I posted yesterday about my complaint to the Irish Data Protection Commission about the cross border data transfers of an international not-for-profit organisation.
This is a topic I’ve looked at myself in the past in some detail when I was volunteering with a similar organisation doing similar things. About five years ago I mapped out the considerations and what needed to be done to ensure certainty (this was in the wake of Schrems I and long before Schrems II).
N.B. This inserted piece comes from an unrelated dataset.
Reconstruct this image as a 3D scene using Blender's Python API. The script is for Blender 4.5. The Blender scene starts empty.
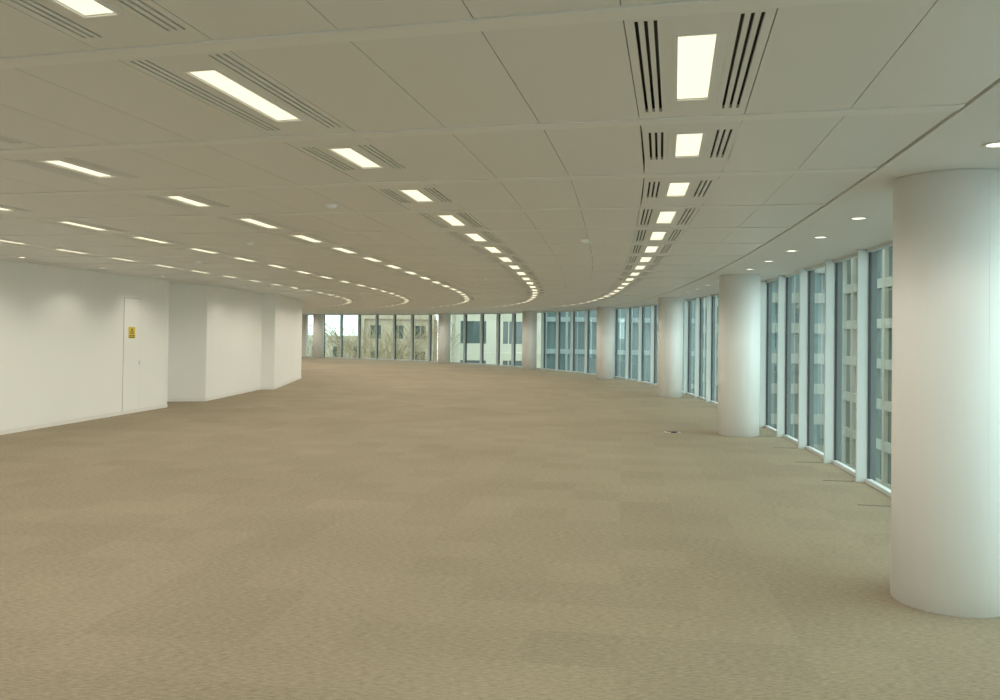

Working out what had to be done meant thinking some previously unthinkable things. It encountered huge resistance in the organisation. Ultimately, despite getting some early wins (data localised to EU, role based access on database that would allow access to personal data to be restricted by geographic region if required, EU-based processors engaged for development work and application support, and other stuff), we didn’t get fully to a point where I was happy that the compliance risk was fully mitigated. The internal resistance became to much to overcome as the objective that was being pursued became conflated with other internal politics in the organisation. For example, setting up an “Operations Entity” in the EU to manage all the back-end data processing activities was something that didn’t happen, because it required significant changes to the bylaws and governance structures of the organisation.
So, I can understand why organisation might struggle with these things if they are constrained in their resources. It does mean having to think long and hard about your information architecture and processes. And it can effectively amount to a a perceived shift in the organisation’s internal power dynamic if suddenly “head office” has become a figure-head function and the real work is being done elsewhere. It does mean having to consider the impact and implications for your brand if your compliance is called into question.
There is another strategy that I might pursue now if I had the time over again. But I don’t, and frankly I don’t think I’d put myself in that thankless (unpaid) position again.
But I do think this is something that global membership organisations need to start thinking about. I just seem to have been thinking about it a bit longer than others. The problems raised by the IAPP in their webinar and that I have raised in my complaint are not new. We just need to get around to solving them. And that means thinking outside the box and rising above any internal “toy-town” politics that might exist in an organisation.